Wednesday, November 15, 2006

After reading the previous post on e-collaboration I was a bit puzzled. In the report the following conclusions are being drawn: The main driving force for e-(collaboration) is determined by the personal interest of one (or more) person(s) in an organisation. It also becomes clear that each organisation (or person) more or less designs by trial and error and needs to ‘re-invent the wheel’. This means that much depends on coincidence and not on appropriate research. This raises questions, at least on quality control.
The two main reasons mentioned to start e-collaboration are information sharing and building or maintaining relationships. However, much of the content in the report reflects on the technical issues of using tools, and on implementing them (the organisation or even a person selects a tool and introduces that to the partners).
Basically, what I miss is the part of collaboration, which is so prominent in the title. Is using Skype a form of collaboration? Or is it just a communication tool and nothing more? For me it is only a communication tool just like a telephone or e-mail. And yes, some form of collaboration can be achieved by using the communication tool, but it is not collaboration by itself.
So what do I think e-collaboration is? In the past we, at The Network University, have encountered this question many times. This originates from us offering collaborative e-learning for many years now, and especially in the first few years we did this (1997-2000), people had no clue what we were talking about. To go into this some more, I will first post an explanation before continuing with my question.
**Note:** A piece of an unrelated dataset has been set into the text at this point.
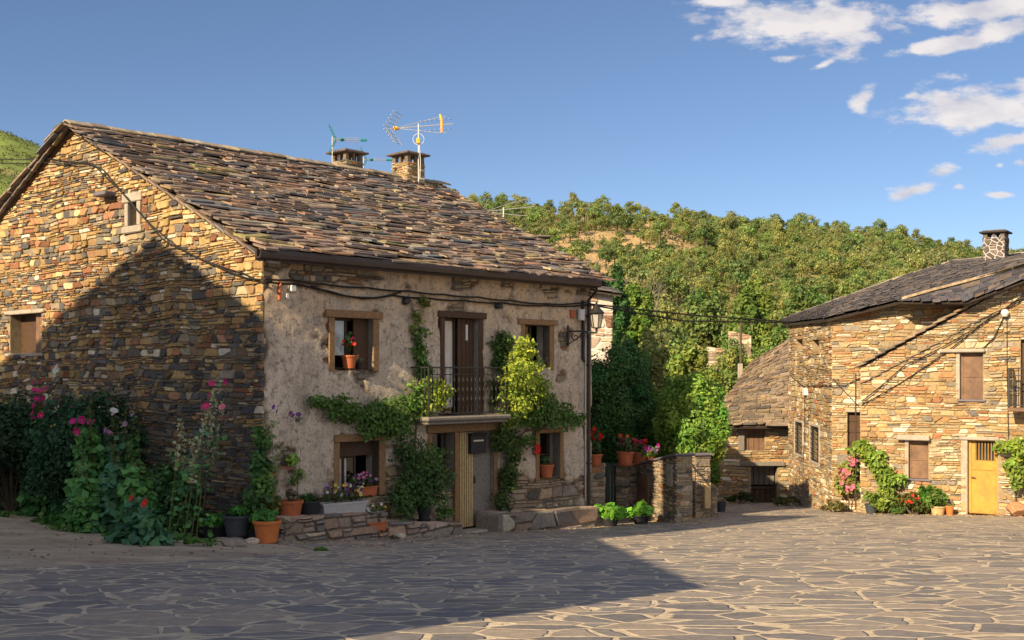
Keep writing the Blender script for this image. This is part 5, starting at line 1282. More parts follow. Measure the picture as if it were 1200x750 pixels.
# ================================================================ garden wall, gates, pots on it (right of the house)
rng = random.Random(9)
def wall_block(name, label, p0, p1, th, z0, zt0, zt1, pal=PAL_GREY, sw=.26, sh=.085, cat='wall', cap=None, base_m='mortar', side=1, capmat='slate_cap', d=(.01,.04)):
    """free standing wall from p0 to p1 (xy), thickness th to its back, sloping top"""
    p0 = Vector((p0[0],p0[1],0)); p1 = Vector((p1[0],p1[1],0)); U = (p1-p0); L_ = U.length; U.normalize(); pl = Plane(p0, U); 
    if side < 0: pl.N = -pl.N
    t = thing(name, label, cat, (p0.x, p0.y, gz(p0.x,p0.y))); P = pl.P; mb = MB()
    a = [P(0,0,z0),P(L_,0,z0),P(L_,0,zt1),P(0,0,zt0)]; b = [P(0,-th,z0),P(L_,-th,z0),P(L_,-th,zt1),P(0,-th,zt0)]
    mb.add(a+b, [(0,1,2,3),(4,5,6,7),(0,4,7,3),(1,5,6,2),(3,2,6,7)]); core = mb.build('core', MATS[base_m], t)
    mb = MB(); rubble(mb, pl, [(0,z0),(L_,z0),(L_,zt1),(0,zt0)], sw, sh, pal, rng, depth=d, joint=.018)
    for (tt, sg, zz) in ((0,-1,zt0),(L_,1,zt1)):
        rubble(mb, None, [(-th,z0),(0,z0),(0,zz),(-th,zz)], sw, sh, pal, rng, depth=d, joint=.018, mapf=lambda u, v, dd, tt=tt, sg=sg: P(tt+sg*dd, u, v))
    mb.build('stones', MATS['stone'], t)
    if cap:
        mb = MB(); O = P(-.06, .07, zt0+.005); mb.bevbox(O, P(L_+.06,.07,zt1+.005)-O, -pl.N*(th+.14), (0,0,cap), .015); mb.build('coping', MATS[capmat], t)
    return t, pl
def gzp(px, Y): return gz((px-600)/F*Y, Y)
# W1: short stone pier between house corner and green gate
y1 = 30.2
wall_block('stone_pier', 'short stone pier between the house corner and the dark green gate', pix(691,0,y1).xy, pix(708,0,y1+.1).xy, .35, -4.4, (HY-547)/F*y1, (HY-543)/F*y1, cap=None)
# green gate
def panel_gate(name, label, a, b, z0, z1, mt, bars=0, th=.04, cat='gate'):
    a = Vector((*a, 0)); b = Vector((*b, 0)); U = (b-a); L_ = U.length; U.normalize(); pl = Plane(a, U)
    t = thing(name, label, cat, (a.x, a.y, z0)); mb = MB()
    for (q0, q1, r0_, r1_) in ((0,L_,z1-.05,z1),(0,L_,z0,z0+.05),(0,.05,z0+.05,z1-.05),(L_-.05,L_,z0+.05,z1-.05)): pl.box(mb, q0, q1, -th/2, th/2, r0_, r1_, .005)
    mb.build('gate_frame', MATS[mt], t); mb = MB()
    if bars:
        for i in range(1, bars): q = L_*i/bars; mb.tube([pl.P(q,0,z0+.35 if bars > 4 else z0+.05), pl.P(q,0,z1-.05)], .011, 6)
        pl.box(mb, .05, L_-.05, -.012, .012, z0+.05, z0+.38, .003); mb.build('bars', MATS[mt], t)
    else:
        n = max(3, int(L_/.12))
        for i in range(n): pl.box(mb, .05+(L_-.1)*i/n+.003, .05+(L_-.1)*(i+1)/n-.003, -.014, .014, z0+.05, z1-.05, .003)
        mb.build('panel', MATS[mt], t)
    return t
y2 = 31.6
panel_gate('garden_gate', 'narrow dark green metal gate between two stone piers', pix(709,0,y2).xy, pix(725,0,y2).xy, -3.95, (HY-543)/F*y2, 'green_metal')
# W2: long wall coming towards the camera
pA = pix(733, 0, 32.6); pB = pix(793, 0, 28.6)
w2, PW = wall_block('garden_wall', 'rubble garden wall with sloping slate coping between green gate and iron gate', (pA.x,pA.y), (pB.x,pB.y), .4, -4.4, (HY-549)/F*32.6, (HY-534)/F*28.6, pal=PAL_GREY, cap=.055)
wall_block('gate_pier', 'stone gate pier carrying the big terracotta pots left of the garden wall', pix(722.5,0,31.3).xy, pix(736,0,31.1).xy, .5, -4.4, (HY-546)/F*31.2, (HY-546)/F*31.2, cap=.05)
mb = MB(); a = PW.at(746, 588, .03); b = PW.at(760, 553, .03); PW.box(mb, a[0], b[0], -.02, .055, (HY-589)/F*31.5, (HY-553)/F*31.5, .006); 
mb2 = mb.build('meter_door', MATS['shutter_brown']); tag(mb2, 'brown metal meter cupboard door let into the garden wall', 'cupboard door')
mb = MB(); a = PW.t(782, .03); b = PW.t(788, .03); PW.box(mb, a, b, -.02, .055, (HY-570)/F*29, (HY-544)/F*29, .006); tag(mb.build('notice_plate', MATS['concrete']), 'narrow pale plate on the garden wall near the iron gate', 'plate')
for i in range(2):
    pass
panel_gate('iron_gate', 'open barred iron gate with dull gold frame right of the garden wall', pix(794,0,28.8).xy, pix(802,0,31.6).xy, -3.75, (HY-538)/F*29.8, 'tan_wood', bars=7)
y3 = 31.8
wall_block('gate_pier', 'tall rubble gate pier with slate cap right of the iron gate', pix(815,0,y3-.5).xy, pix(832,0,y3-.3).xy, .9, -4.4, (HY-533)/F*y3, (HY-533)/F*y3, pal=PAL_GREY, cap=.06)
wall_block('gate_pier', 'rear dark stone pier directly behind the iron gate', pix(802.5,0,y3+.6).xy, pix(812,0,y3+.5).xy, .5, -4.4, (HY-536)/F*(y3+.6), (HY-536)/F*(y3+.6), pal=PAL_GREY, cap=.05)
panel_gate('metal_door', 'narrow black metal door leaf between the two piers by the iron gate', pix(810,0,y3-.2).xy, pix(815.5,0,y3-.45).xy, -3.85, (HY-534)/F*y3, 'iron')
pc = pix(825,0,y3-.62); pl = Plane((pc.x,pc.y), (pix(832,0,y3-.52)-pc).xy[:] if False else ((pix(833,0,y3-.52)-pc).x, (pix(833,0,y3-.52)-pc).y))
mb = MB(); pl.box(mb, 0, .19, 0, .05, (HY-595)/F*31.3, (HY-566)/F*31.3, .006); tag(mb.build('utility_door', MATS['tan_wood']), 'tan utility cupboard door on the front of the tall gate pier', 'cupboard door')
wall_block('low_wall', 'low broken stone stub right of the tall gate pier', pix(833,0,y3).xy, pix(840,0,y3).xy, .4, -4.4, (HY-566)/F*y3, (HY-570)/F*y3)
q = ground_at(845, 600); t = thing('plastic_bucket', 'small blue grey plastic bucket on the ground beyond the gate pier', 'bucket', (0,0,0))
mb = MB(); mb.lathe([(0,0),(.12,0),(.15,.26),(.165,.26),(.165,.29),(.14,.29),(.115,.03)], n=18); mb.build('tub', MATS['slate_plastic'], t)
mb = MB(); mb.tube([V(.16*math.cos(a), 0, .27+.14*math.sin(a)) for a in np.linspace(0, math.pi, 14)], .006, 5); mb.build('handle', MATS['galvanised'], t); t.location = q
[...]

How TNU thinks about collaboration
Collaborative learning programmes are not based on individualised reading and a single final examination, but rather on multiple interactions leading towards common and negotiated understandings, based on differences in ideas, knowledge and attitudes amongst the participants and the coaches.
At TNU we believe that the educational experience should be process and not just product oriented. In order to achieve this we promote active learning. In other words: we expect our participants to ask themselves: 'What do I need to know to solve the problem at hand and how do I gain access to this information?', rather than: 'What is it that you are going to tell me today?'
The collaborative learning experience is structured primarily through assignments. In our online environment students are asked to work together in order to complete the assignments at hand. The focus is on constructing an individual knowledge and skills base within the context of a wider group. Participants are required to actively take on different roles within the group. In fulfilling their different roles they have to take into account their own knowledge level and understanding as well as that of the audience. In order for this to be effective, participants need to take an active approach to learning as well as take responsibility for how someone else understands things.

In this latter aspect the sense of ‘community’ is vital. The shared responsibility is increased by the fact that all contributions are added to a communal knowledge pool (hosted by the organisation but maintained by the group itself). Collaborative learning, we believe, promotes active learning and increasingly thoughtful participation in the learning process, leading to a greater understanding of the issues being tackled.
So what is central in our opinion of e-collaboration is an online community. Although such a community has to be created and maintained, we see it as a surplus with the courses we offer at TNU. Our participants are from all parts of the (mainly southern) world and therefore can enrich each other with different approaches and solutions to certain questions.

And it is especially this part of e-collaboration that is missing in the report. First of all I see a north-south approach in the collaboration, while, as is mentioned in the report, sometimes the southern partners are more equipped (in knowledge on e-tools) than the individuals in the Netherlands. But what in my opinion is missing most is a ‘social plan’ of the use of such tools. The impression is that choosing and experimenting with the tools is the goal, while it should be the collaboration (and the tools a means). In the past I have seen many projects which started under these premises and not only did most of them withered away into oblivion, it also left the partners who were invited to participate in a total confused state. What was their role, what was expected from them, and what was the purpose of the exercise?
To conclude, my advice is to always start by thinking of the goals of the usage of any tool for e-collaboration, and the social process that directs its use.

I am looking forward to your comments!


At 7:42 PM, Blogger hoong said...

Hello Vic,

I think the LAST paragraph from the posting of Maaike: FINDINGS, seems to response to much of your reasonings, questionings.

>>You also have to keep in mind that the start is just the beginning and you are still a long way from this once you have implemented and introduced the tools. The facilitation of the process comes next, which can easily be forgotten at the start <<

I agreed with both you and Maaike: the focus from management, generally, is on how much they have spent on the equipment/technology, but not enough thought, attention, focus on man-hours alloted to have someone to facilitate/manage/promote the tool.